Bild: 7/10 - Mit einem Mix aus analogen und digitalen Kameras gefilmt und über ein 2K Intermediate auf die UHD gepresst sieht der Teil ungefähr so aus wie sein Vorgänger. Insgesamt ist die Schärfe etwas homogener, dabei etwas weicher in den Nahaufnahmen und deutlich schärfer in den Totalen. Aber - Schnitt zum Schnitt: Forster nahm sich üblicherweise knapp dreimal so viel Zeit für den Schnitt wie er bei diesem Film hatte. In seiner Not den Zeitplan zu halten brachte er Richard Pearson mit an Bord, der im Schnitt aushalf. Er hatte schon Bourne #2 geschnitten und so kriegen wir nicht nur Wackelkamera in allen Actionszenen, sondern einen Schnitt dessen Frequenz gut und gerne jenseits der 100 liegt. Nicht pro Sequenz, pro Minute! Absolut furchtbar, und ich war - durch den rasanten Einstieg, der einige Actionszenen aneinander reiht - ziemlich angenervt. Die Übersicht geht völlig flöten, das auf 200 Mio $ explodierte Budget geht in einem Schnittregen unter, der im Vergleich das hektischste Musikvideo noch wie eine Folge "The Joy of Painting" mit Bob Ross wirken lässt. Das ausgerechnet die Action derart sch**e aussieht, ist ein Jammer und verdirbt einem arg den Spaß. Roger Moore brachte es auf den Punkt: "zu viele blitzartige Schnitte, [und] es war wie ein Werbespot für die Handlung. Es schien keine Geographie zu geben, und man fragte sich, was zum Teufel da los war."
Ein Scheibchen Trivia gibt's aber noch - Craig beschreibt im Vergleich Teil #1 als Spaziergang und zog sich etliche Verletzungen zu. Olga Kurylenko setzte sich gegen Gal Gadot durch (die, noch zu jung, absagte. Aber von den gleichen Casting-Agenten später in die Fast&Furious Reihe geholt wurde und von dort den Sprung zur lassoschwingenenden Amazone in Patty Jenkins Wonder Woman machte) - und ihre Camille ist das erste Bond-Girl, das nicht mit Bond im Bett landet. Premiere.

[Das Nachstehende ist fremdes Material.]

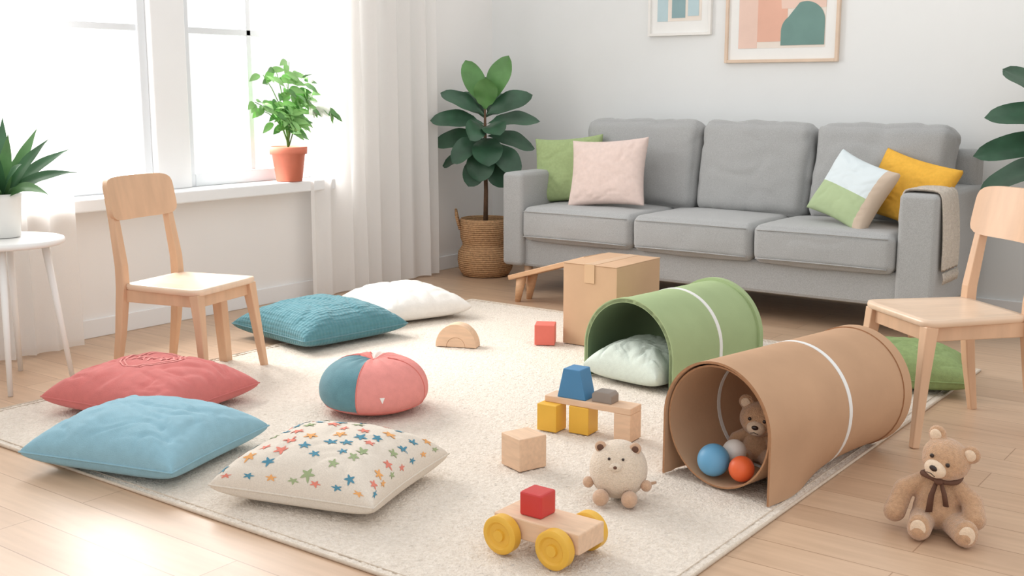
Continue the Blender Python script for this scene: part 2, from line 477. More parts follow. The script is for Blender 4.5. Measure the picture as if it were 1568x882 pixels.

Ton: 8/10 (englisch TrueHD) - so chaotisch der Dreh war, so eng war die Zusammenarbeit Forsters mit Stamm-Komponist David Arnold. Der las nicht nur das Skript um ein Gefühl zu bekommen, sondern begleidete den gesamten Dreh sehr eng. Und das hört man, die Art wie Arnold Themen aus dem Vorgänger mitunter in Fetzen auftauchen lässt ist fein gemacht und einfach schön anzuhören. Jaja, ich mag seine Musik einfach gerne, und sie ist das akustische Highlight dieses Teils. Die Referenzen an Casino Royale werden gerne akustisch untermalt und ergeben so ein dichtes Gewebe mit dem Vorgänger. Titel diesmal im Duett von Jack White (The White Stripes) und Alicia Keys; Paul McCartney hatte den Titelsong abgelehnt und Amy Winehouse vorgeschlagen - die sogar eine Demo aufnahm, aufgrund ihrer persönlichen Situation allerdings abgelehnt wurde.
Technische Werte prima, evtl. wirkt der Ton streckenweise einen Hauch angestrengter als im Vorgänger, aber Surroundkulisse und LFE sind tadellos, Score sowieso.
Man sollte den Teil tatsächlich kurz nach Casino Royale schauen, er wird dadurch einfach viel besser - liefert er doch Motivation und Grundlage für das Spiel Craigs. Lasst euch nicht von den schrecklich zerschnittenen Actionszenen abschrecken, auch nicht vom chaotischen Einstieg - Augen zudrücken und einen gar nicht so schlechten Bond schauen. Der aber, gegen den großartigen Vorgänger, einfach nur verlieren konnte.